PS : pour en savoir plus sur le sujet, je vous recommande les 5h de documentaire « La bataille du Chili » par Patricio Guzman qui retrace la chute du gouvernement Allende.

Et nous voilà à Santiago du Chili

Nous sommes garés dans une rue calme d’un quartier résidentiel de la capitale chilienne. Dès le premier soir, le contact a été établi avec la famille chilienne qui habite en face de nous. La petite fille de la famille, Clara, 8 ans, était impatiente de nous voir (et Anna impatiente de son côté aussi). Notre rencontre est d’autant plus amusante qu’il y a visiblement en ce moment au Chili un dessin animé qui passe à la télévision et qui raconte les aventures d’une famille chilienne en camping-car…

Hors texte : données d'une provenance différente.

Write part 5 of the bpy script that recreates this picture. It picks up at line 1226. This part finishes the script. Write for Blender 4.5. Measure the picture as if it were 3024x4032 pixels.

Le lendemain, première journée d’exploration de la capitale chilienne. Nous passons un long moment au 38 de la rue Londres, tristement connue pour le rôle qu’elle a joué pendant la dictature de Pinochet. C’est à cette adresse que près de deux mille chiliens opposants au régime ont été emmenés par la police secrète de Pinochet. La torture y était monnaie courante et près de cent d’entre eux y sont morts ou ont disparu. Cette maison est aujourd’hui un monument national et se veut un lieu de mémoire. Nous avons pu discuter longuement avec Leopoldo Montenegro, dont la mission est d’accueillir le public. Grâce à lui, nous avons pu mieux comprendre les tenants et les aboutissants de cette terrible période ainsi que les conséquences qu’elle a eu et a encore sur la société chilienne. Un immense travail de mémoire est en marche. Très intéressant.
La journée se poursuit avec différentes haltes dans des quartiers de la ville, déjeuner dans un petit restau, pause dans un parc,… C’est l’automne mais il fait incroyablement doux, c’est très agréable.